There Could Be Power in a Union
- David Broder
The gilets jaunes’ street demonstrations arose outside of trade-union structures. Yet their mobilization offers a historic opportunity to renew the labor movement.

Protesters gather at Place de l’ Opera during the yellow vests demonstration on December 15, 2018 in Paris, France. Jeff J Mitchell / Getty Images
Since mid-November, thousands of people have donned their “hi-vis” yellow vests and met at road intersections across France to express their discontent with President Emmanuel Macron’s policies. This gilets jaunes movement was initially triggered by the fight against a rise in fuel taxes, as well as the buildup of social problems among the popular classes in rural areas and the continual weakening of local democracy. But its demands rapidly grew wider in scope.
One first kind of demand concerned the improvement of living standards, starting from an increase in the minimum wage. Others sought a deeper democratization of French society, expressing a powerful desire for better representation. For the first time since Emmanuel Macron’s election in May 2017, he and his government doubted themselves and retreated in the face of a nebulous movement. A movement that seemed not only difficult to get a handle on but also to be aggregating new elements — including social movements in the suburbs of the big cities — as well as consolidating and radicalizing as the weeks went on.

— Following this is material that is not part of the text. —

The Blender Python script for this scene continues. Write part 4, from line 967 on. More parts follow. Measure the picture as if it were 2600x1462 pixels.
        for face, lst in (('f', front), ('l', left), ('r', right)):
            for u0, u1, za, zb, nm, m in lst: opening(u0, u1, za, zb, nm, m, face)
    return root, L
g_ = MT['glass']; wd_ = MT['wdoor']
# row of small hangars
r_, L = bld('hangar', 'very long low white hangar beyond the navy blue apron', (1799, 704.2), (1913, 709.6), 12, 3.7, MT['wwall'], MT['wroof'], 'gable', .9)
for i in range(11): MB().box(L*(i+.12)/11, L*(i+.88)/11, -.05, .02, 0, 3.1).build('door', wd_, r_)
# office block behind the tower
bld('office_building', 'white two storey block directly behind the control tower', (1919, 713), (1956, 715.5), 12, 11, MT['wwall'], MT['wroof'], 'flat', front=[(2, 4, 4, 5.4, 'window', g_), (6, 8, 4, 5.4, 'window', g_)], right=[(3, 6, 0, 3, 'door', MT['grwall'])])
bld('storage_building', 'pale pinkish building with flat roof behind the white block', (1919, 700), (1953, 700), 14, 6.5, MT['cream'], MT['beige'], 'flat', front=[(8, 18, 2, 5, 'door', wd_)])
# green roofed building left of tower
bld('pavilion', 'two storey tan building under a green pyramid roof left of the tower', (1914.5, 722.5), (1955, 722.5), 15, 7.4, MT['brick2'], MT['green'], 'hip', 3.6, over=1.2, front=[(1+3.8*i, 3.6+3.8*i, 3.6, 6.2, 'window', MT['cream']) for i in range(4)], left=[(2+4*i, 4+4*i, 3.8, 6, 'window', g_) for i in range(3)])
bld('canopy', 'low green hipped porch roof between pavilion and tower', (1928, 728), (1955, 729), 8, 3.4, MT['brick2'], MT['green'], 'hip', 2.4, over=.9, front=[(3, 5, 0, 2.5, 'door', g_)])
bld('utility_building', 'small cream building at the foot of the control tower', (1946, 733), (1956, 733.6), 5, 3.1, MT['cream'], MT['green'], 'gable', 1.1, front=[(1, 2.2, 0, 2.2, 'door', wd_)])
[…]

Given the mainly material dimensions of this phenomenon, one might have expected that the big union federations would have seized the opportunity to mount a challenge to the authorities such as they have struggled to build in many years. But since the outset of the movement, the main union leaders have been openly wary of the protests: Philippe Martinez, general secretary of the CGT, said on November 16 (at the beginning of the movement) that it would be “impossible for the CGT to march alongside the Front National.” And if the CFDT leader Laurent Berger recognized that the gilets jaunes were standing up for “a bunch of subjects we’ve long been talking about,” in the same breath he hit out at “those people on the roadblocks who have never been involved in anything and now say that all those who’ve been engaged for years are useless.”